Albert Simonin est souvent le grand oublié de la mémoire des films noirs des années 50, 60, des polars à la Papa. On évoque surtout Michel Audiard. Et comme lui on le réduit surtout à un aimable connaisseur de l'argot et du "milieu", un voyou divertissant que l'on invitait ou qu'on lit pour se donner des frissons et le genre "affranchi" bien qu'il s'évertua déjà à décevoir les attentes des mondains, des petits garçons et petites filles sages par esprit de contradiction ou juste pour leur "scier la rondelle".

Anecdote dans le coin en passant pour appuyer mes dires. Invité à une soirée kulturelle pour procurer ce genre de secousses aux dames et messieurs présents, voilà qu'Albert se met à parler de François Villon et Furetière, Vaugelas et Rabelais, ou Stevenson décrivant les bas-fonds de Londres, décevant les attentes superficielles de ces bourgeois cherchant déjà à tromper leur ennui, ignares car n'ayant jamais lu aucun des auteurs qu'il citait. Ils en furent pour leurs frais, ce qui était totalement volontaire de la part de l'arsouille originaire du XVIIIème. Il s'était bien payé leur tête et s'en était donné une bonne tranche.


Ce qu'il fait aussi dans ce livre où il tente une démystification rigolarde mais tendre du voyou. Il l'affirme tout comme Audiard d'ailleurs, le voyou ne parle pas aussi bien dans la vie que dans les films. Il a l'esprit plus fonctionnaire, plus tendance à préférer le costume de l'honnête homme à celui du gangster, le tweed aux rayures. Il vit dans le même genre de routine que la plupart des français, se souciant autant de son magot pour sa retraite que les autres. Pour un peu il placerait son butin dans les assurances sociales.


Simonin connaît bien le milieu ou "mitan" non pas parce qu'il en faisait partie mais parce que la plupart des ses copains de Résistance y ont fini, incapables de se réadapter après la guerre à une bête vie civile. Pour eux il est quand même un "cave" mais un cave introduit, un cave qui sait écouter en tenant son rang sans chercher à se pousser du col, un discret qui n'avait pas la racontouze. Il se fiche de la légende truande et lui préfère la réalité, même chez eux on a des pudeurs de rosière, des vapeurs de jeune fille sur les actes que l'on commet et que la morale réprouve.


Il en parle affectueusement tout en demeurant lucide sur eux car finalement il préfère largement ses milieux interlopes aux bourgeois persuadés de la légitimité de leurs vanités.
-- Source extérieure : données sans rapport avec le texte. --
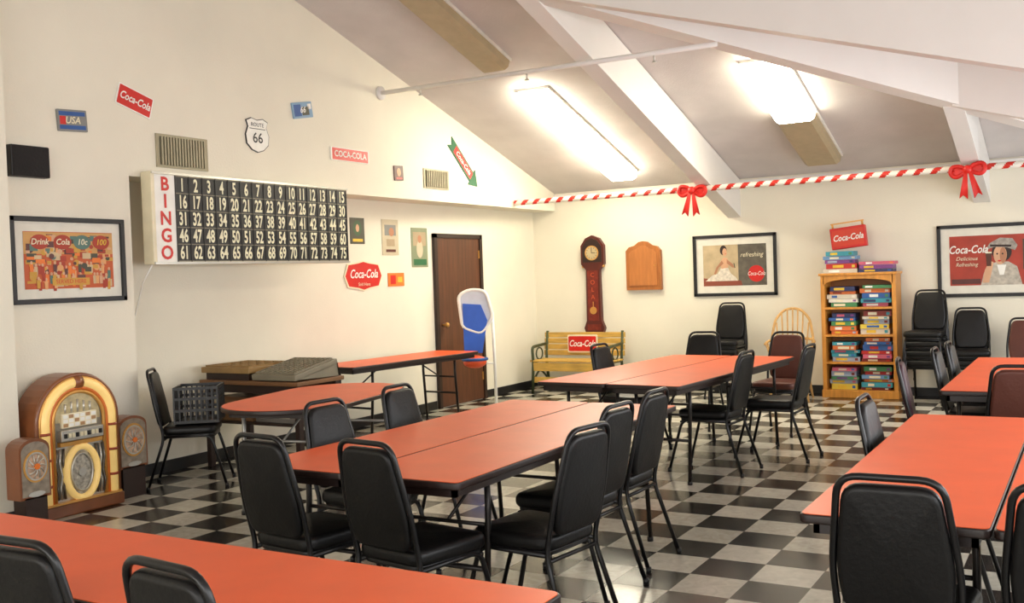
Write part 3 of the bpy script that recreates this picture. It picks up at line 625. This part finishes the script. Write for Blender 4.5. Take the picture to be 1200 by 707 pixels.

C'était aussi une époque où l'on ne se souciait que modérément de manger cinq fruits et légumes par jour, de se ménager une hygiène de vie bien pépère, car les "hommes" savaient vivre sans freins, toutes voiles dehors sans l'angoisse du lendemain qui déchante en se moquant des certitudes, celles qui rendent fous, et sots.